Due to the strong influence wielded over the federal and state legislatures by agribusiness, many laws in the U.S. sanction inhumane treatment and unsanitary conditions, and exempt the meat, dairy and egg industries from basic animal welfare requirements. But using the voter initiative process, concerned citizens, including those in Florida, Arizona and California, have been able to fight back, collecting signatures and placing on their state ballots measures to ban cruel factory farming practices.
In Washington state, Farm Sanctuary has teamed up with HSUS and others in an effort to place on the November ballot a statewide measure preventing the cruel confinement of egg-laying hens in battery cages. Volunteers in Washington are busy collecting signatures and spreading the word. Striving to stay one step ahead, however, agribusiness interests are attempting to entrench the egg industry’s cruel practices in neighboring Oregon.
The Oregon Legislature began its current session considering a bill (S.B. 805) that would have phased out battery cage confinement. But the bill has since been co-opted by special interests in the agriculture industry. Through a series of crippling amendments, S.B. 805 has been transformed into a bill that provides merely the illusion of reform while in fact codifying the cage confinement of hens. Farm Sanctuary has joined with concerned Oregonians and a coalition of animal welfare, food safety and environmental groups to put a measure of real reform on the November 2012 ballot.

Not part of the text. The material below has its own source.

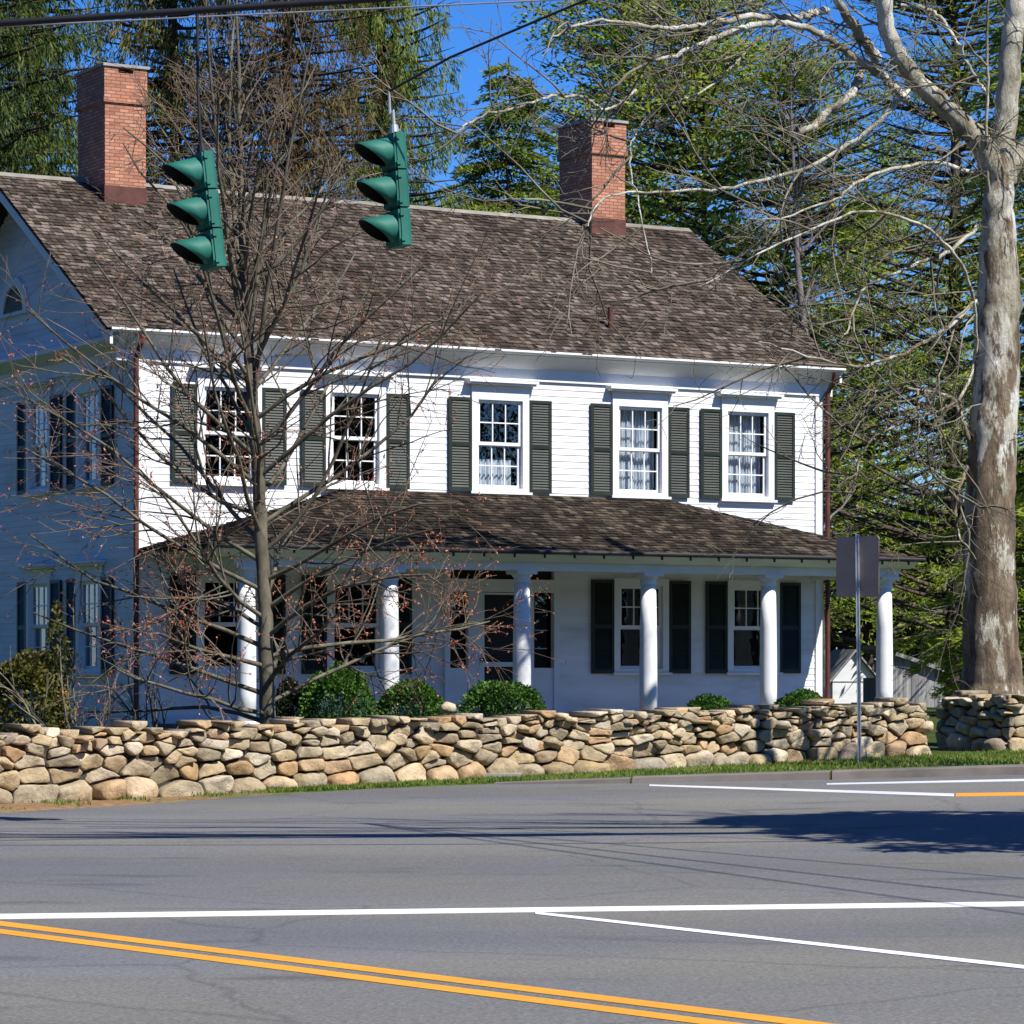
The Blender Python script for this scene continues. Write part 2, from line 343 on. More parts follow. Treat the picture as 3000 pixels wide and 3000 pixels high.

Nearly 2.5 million hens are confined in battery cages in Oregon. The new measure would require that they have enough room to extend their wings, turn around and engage in more natural behaviors. It would also require that all eggs sold in the state be produced in compliance with these standards. The language was recently submitted to the Secretary of State, and we will soon be collecting the necessary signatures to qualify for the ballot. As this initiative gets underway, we will keep you posted on developing events and how you can get involved.